I just don't understand any of this, unless of course you're a lawyer or ambulance chaser, both who'll do very well out of these claims.

1. You go to a dealership to buy a car on finance, they say it'll cost you £400 a month and you agree. What does it matter where the money goes to if you're happy to pay £400 a month?

2. Competition. I was under the impression competition was supposed to lower prices? So if one dealer wishes to take less of a commission then shop around and you'll find the same car for £390 a month. Is that not how it's supposed to work?

3. If a dealer needs to make £1000, and they do so at present via cashback from a finance company, if you don't agree to their cut under the new rules, isn;t the dealer just going to put £1000 on to the price of the car?

As I say, unless you're in the legal business or the 'no win no fee' game, who else stands to benefit from this? It's certainly not the buyer.

It's no different from the stupid ruling on insurance companies no longer able to offer incentives for new customers. Who benefits from that, because to maintain their profits, it just means new customers now have to pay more, it doesn't mean existing customers will see their policies reduced in price.

LP in Brighton 13 November 2024

Sometimes I think there is too much consumer protection in this country.
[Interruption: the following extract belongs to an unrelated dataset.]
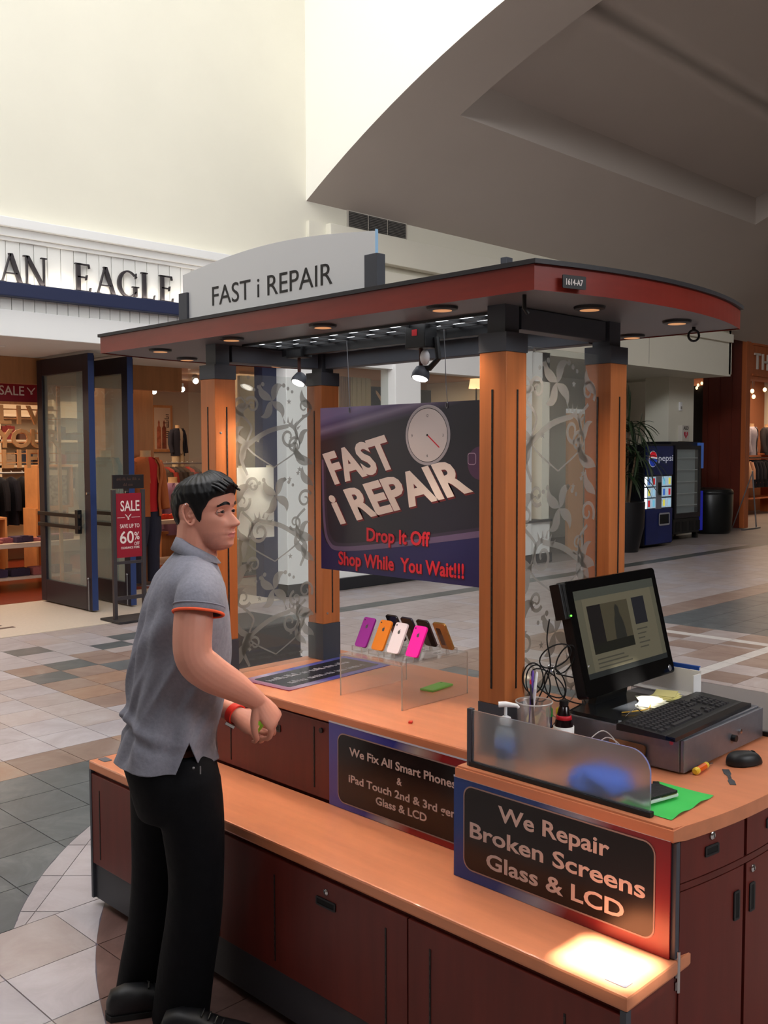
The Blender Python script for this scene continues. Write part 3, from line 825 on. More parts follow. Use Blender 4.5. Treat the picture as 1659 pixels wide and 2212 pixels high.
def etch(W, Hh, seed):
    rg = random.Random(seed); P = []
    y = 0.02; side = 1
    while y < Hh-0.10:
        cx = W*(0.5+0.17*side)
        # stem sweeping across, ending in a scroll
        st = curve2([(W*(0.5-0.30*side), y), (W*(0.5-0.36*side), y+0.09), (W*(0.5-0.10*side), y+0.17), (cx, y+0.20)], 8)
        P += ribbon(st, 0.010, 0.016, 0.020)
        P += spiral(cx, y+0.155, 0.052, 0.010, PI/2, -1.35*side if False else 1.35*side*-1, 0.018, 0.008)
        for k in range(5):
            a = PI*0.2+0.32*k
            P.append([(cx+0.058*math.cos(a-0.1), y+0.155+0.058*math.sin(a-0.1)), (cx+0.085*math.cos(a), y+0.155+0.085*math.sin(a)), (cx+0.058*math.cos(a+0.1), y+0.155+0.058*math.sin(a+0.1))])
        # four-petal flower
        fx, fy = W*(0.5-0.02*side), y+0.30
        for a in (0.85, 2.3, 4.0, 5.4): P += leaf(fx, fy, a, 0.088, 0.036)
        # side scrolls, leaves, berries and stars
        for s2 in (-1, 1):
            x0 = W*(0.5+0.36*s2)
            P += spiral(x0, y+0.28, 0.040, 0.008, rg.uniform(0, 6), 1.2*s2, 0.014, 0.006)
            P += leaf(x0, y+0.05, PI/2+0.5*s2, 0.10, 0.030); P += leaf(x0-0.03*s2, y+0.12, PI/2-0.7*s2, 0.085, 0.026)
            P += ribbon(curve2([(x0, y+0.24), (x0-0.05*s2, y+0.19), (x0-0.03*s2, y+0.11), (W/2, y+0.03)], 6), 0.012, 0.005)
            for k in range(3): P.append(arc_pts(W*(0.5+0.12*s2)+0.022*k*s2, y+0.365-0.012*k, 0.009-0.001*k, 0, 2*PI*11/12, 11))
        P += star(W*(0.5+0.3*side), y+0.02, 0.014); P += star(W*(0.5-0.28*side), y+0.39, 0.012)
        y += 0.385; side = -side
    for k in range(int(Hh/0.16)):
        yb = 0.03+0.16*k; s2 = 1 if k % 2 else -1
        P += leaf(W*(0.5+0.46*s2), yb, PI/2+0.9*s2, 0.12, 0.042); P += leaf(W*(0.5-0.46*s2), yb+0.07, PI/2-0.6*s2, 0.10, 0.034)
        P += spiral(W*(0.5+0.24*s2), yb+0.08, 0.034, 0.007, rg.uniform(0, 6), 1.3*s2, 0.013, 0.006); P += star(W*(0.5-0.18*s2), yb+0.10, 0.013)
    def clip(pl):
        out = [(min(max(a, 0.002), W-0.002), min(max(b_, 0.002), Hh-0.002)) for a, b_ in pl]
        return out
    return [clip(p) for p in P]
for (ypos, lab, seed) in ((PYL+PW/2, 'floral etched glass panel between the two left posts', 2), (PYR+PW/2, 'floral etched glass panel between the two right posts behind the monitor', 5)):
    x0 = PXF+PW-0.004; W = PXB-x0+0.004; z0 = CZ+0.004; Hh = 1.19
    g = thing('etched_glass_panel', lab, 'glass panel', (x0, ypos, z0), 0, 'etched glass kiosk panels')
    boxp('pane', M_glass, g, (0, -0.003, 0), (W, 0.003, Hh))
    b = MB()
    for pl in etch(W, Hh, seed):
        b.add([(x, -0.0036, z) for x, z in pl], [tuple(range(len(pl)))])
    o = b.build('etched_pattern', M_etch, g, fixn=False); o['kind'] = 'stuff'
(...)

So when someone buys a car on finance, it should be up to them to either agree to the terms or not. If the dealer is getting a back-hander from the loan company, or adjusting the terms of the loan in its favour, then the customer has a right to reject the terms and go elsewhere.   

scrap 13 November 2024

As someone with an elderly relative who was pressurised into a very expensive finance agreement that was significantly above market rate, I hope a day of reckoning is coming for the companies involved.
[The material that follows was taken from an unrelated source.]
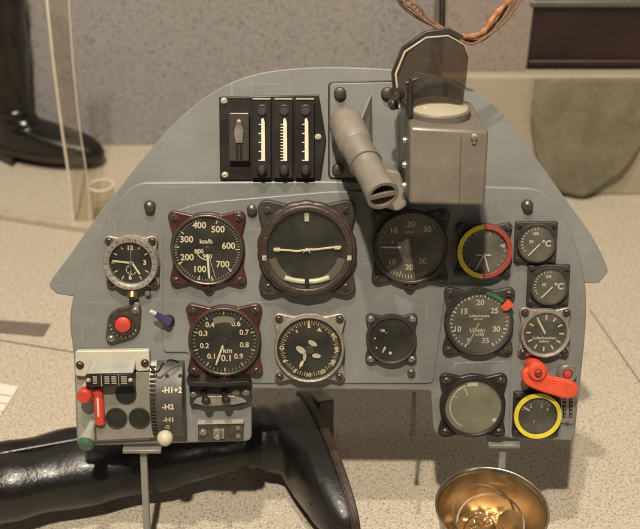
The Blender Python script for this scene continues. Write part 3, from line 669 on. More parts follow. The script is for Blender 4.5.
bm = B(); cyl(bm, (0, -g.r * 0.95, 0.006), (0, -g.r * 1.12, 0.006), 0.003); lathe(bm, [(0, 0), (0.0055, 0), (0.0055, 0.007), (0, 0.007)], 28, mod=lambda t, z: 1 + 0.06 * math.sin(14 * t), M=toward((0, -g.r * 1.1, 0.007), (0.0, -g.r * 1.4, 0.012))); fin('winding_crown', bm, COPPER, g.o)
bm = B(); lathe(bm, [(0, 0), (0.003, 0), (0.003, 0.006), (0.002, 0.007), (0, 0.007)], 20, M=Matrix.Translation((0.0155, -g.r * 1.18, 0))); lathe(bm, [(0, 0), (0.0035, 0), (0.003, 0.005), (0, 0.006)], 20, M=Matrix.Translation((0.003, -g.r * 1.62, 0))); fin('push_pin', bm, STEEL, g.o)
# 9 repeater compass
cx, cy = 309.5, 346
g = gauge('repeater_compass', 'silver cast gauge with compass rose and cream aircraft needle', cx, cy, 35, 36, fm=SILV, bezm=SILV, ringw=0.07, ft=0.007, bh=0.007, lr=0.16)
bm = B(); ticks(bm, g.ri * 0.80, g.ri * 0.90, 0, 355, 71, 0.0005, g.zd + 0.0004); ticks(bm, g.ri * 0.76, g.ri * 0.90, 0, 350, 35, 0.0008, g.zd + 0.0004)
for k, s in enumerate(['N', '3', '6', 'O', '12', '15', 'S', '21', '24', 'W', '30', '33']):
    a = k * 30 + 182; p = pol(g.ri * 0.86, a)
    if 60 < (a % 360) < 300: text(bm, s, p.x, p.y, 0.0062, g.zd + 0.0006, -R(a) + PI, 0.04)
quad(bm, [pol(g.ri * 0.93, -2), pol(g.ri * 0.66, -5), pol(g.ri * 0.66, 3), pol(g.ri * 0.93, 0)], g.zd + 0.0007)
quad(bm, [pol(g.ri * 0.75, 24), pol(g.ri * 0.62, 22), pol(g.ri * 0.66, 36)], g.zd + 0.0007)
arc(bm, g.ri * 0.66, g.ri * 0.70, -35, -32, g.zd + 0.0007, 2); arc(bm, g.ri * 0.63, g.ri * 0.72, -37, -33, g.zd + 0.0007, 2)
marks(g, bm, mat('ochre_mark', (0.5, 0.42, 0.25), 0.6))
bm = B(); z = g.zd + 0.002
def blob(c, a, l, w_):
    pts = [];
    for k in range(20):
        t = 2 * PI * k / 20; x, y = math.cos(t) * l / 2, math.sin(t) * w_ / 2
        pts.append((c[0] + x * math.cos(a) - y * math.sin(a), c[1] + x * math.sin(a) + y * math.cos(a)))
    prism(bm, pts, z, z + 0.0008)
blob((-0.009, -0.001), R(-38), 0.0125, 0.0065); blob((0.0035, 0.0065), R(-30), 0.0105, 0.0052); blob((0.0075, -0.0075), R(-8), 0.0095, 0.005); blob((-0.005, -0.008), R(-95), 0.011, 0.0035)
marks(g, bm, IVORY, 'aircraft_needle')
bm = B(); z = g.zd + 0.0018; blob((-0.0085, -0.0165), R(65), 0.008, 0.0035); prism(bm, [(-0.011, -0.022), (-0.0105, -0.022), (-0.0085, -0.018), (-0.0092, -0.018)], z, z + 0.0006); marks(g, bm, CREAM, 'course_pointer')
hub(g, 0.0045, DSTEEL, at=(0.0005, -0.001)); glass(g)
# 10 small dark gauge
cx, cy = 391, 337.5
g = gauge('oxygen_gauge', 'small dark gauge with three white dots', cx, cy, 25, 26, fm=CHAR, bezm=CHAR, ringw=0.1, ft=0.006, bh=0.005, screwm=STEEL, scr=0.0028, lr=0.2)
bm = B()
for x, y, r_ in ((390, 351.5, 1.6), (374.5, 336, 0.9), (376, 346, 0.9), (383, 328, 1.3)):
    arc(bm, 0, r_ * K, 0, 360, g.zd + 0.0005, 12) if False else bm.faces.new([bm.verts.new(((x - cx) * K + r_ * K * math.cos(t), -(y - cy) * K + r_ * K * math.sin(t), g.zd + 0.0005)) for t in [2 * PI * k / 12 for k in range(12)]])
num(g, bm, 'O', 381, 328, cx, cy, 4); text(bm, '-,-', -0.006, 0.009, 0.006, g.zd + 0.0005, -0.3)
marks(g, bm, WHITE); needle(g, 205, g.ri * 0.45, g.ri * 0.75, 0.002, CREAM, at=(-0.002, 0.002)); glass(g)
# 11 tachometer
cx, cy = 478, 320.5
g = gauge('tachometer', 'rev counter numbered 5 to 35 with red tab and green arc', cx, cy, 34, 35.5, fm=CHAR, bezm=CHAR, ringw=0.09, w=T1, dialm=DIALV, lr=0.18)
bm = B()
for s, x, y, z_ in (('20', 478.5, 300, 8), ('15', 462.5, 309, 8), ('25', 493, 308.5, 8), ('10', 456.5, 327.5, 8), ('30', 495.5, 327.5, 8), ('5', 468, 340, 8), ('35', 485, 339.5, 8), ('U/min', 476.5, 328.5, 6.3), ('x100', 479, 333, 4.4), ('Luftschraube', 478, 313.6, 4), ('nur am', 477, 316.8, 3.2)):
    num(g, bm, s, x, y, cx, cy, z_, 0.02)
for k in range(36): tick(bm, g.ri * (0.86 if k % 5 else 0.82), g.ri * 0.93, 208 + k * 8.55, 0.0013 if k % 5 else 0.0017, g.zd + 0.0004)
marks(g, bm, WHITE); needle(g, 205, 0.0, g.ri * 0.82, 0.0014, FADED)
bm = B(); arc(bm, g.r * 0.88, g.r * 0.99, 10, 44, g.zt + 0.0003); arc(bm, g.r * 0.88, g.r * 0.99, 10, 44, g.zt + 0.0004); marks(g, bm, GRN, 'green_arc')
bm = B(); prism(bm, rpoly([pol(g.r * 0.78, 50), pol(g.r * 0.84, 62), pol(g.r * 1.14, 60), pol(g.r * 1.10, 46)][::-1], 0.001), g.zt + 0.0004, g.zt + 0.0024); marks(g, bm, REDP, 'red_tab')
bm = B(); tick(bm, g.ri * 0.75, g.ri * 0.8, 68, 0.0016, g.zd + 0.0005); tick(bm, g.ri * 0.86, g.ri * 0.92, 78, 0.0014, g.zd + 0.0006); marks(g, bm, REDP, 'red_marks')
glass(g, GL_V)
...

Crocodile tears are flowing at the thought of car salesmen struggling to meet their monthly targets now. Boo hoo. 

scotty5 13 November 2024
scrap wrote:

As someone with an elderly relative who was pressurised into a very expensive finance agreement that was significantly above market rate, I hope a day of reckoning is coming for the companies involved.

Crocodile tears are flowing at the thought of car salesmen struggling to meet their monthly targets now. Boo hoo. 

And how will this ruling benefit that elderly relative next time they go to buy a car? Dealership just increases the price of the car to compensate for their loss in commission. It's not rocket science.

After_shock 14 November 2024

Define market rate exactly? Not everyone gets the same rate from a bank.

The system is so flexible its laughable. The banks (lenders) will just amend the criteria in the background to increase the rate for everyone concerned. 

After_shock 14 November 2024

The retail business is starting to get very American in the way it operates. Next dealers will have to declare the profit they make on the product like US dealers do.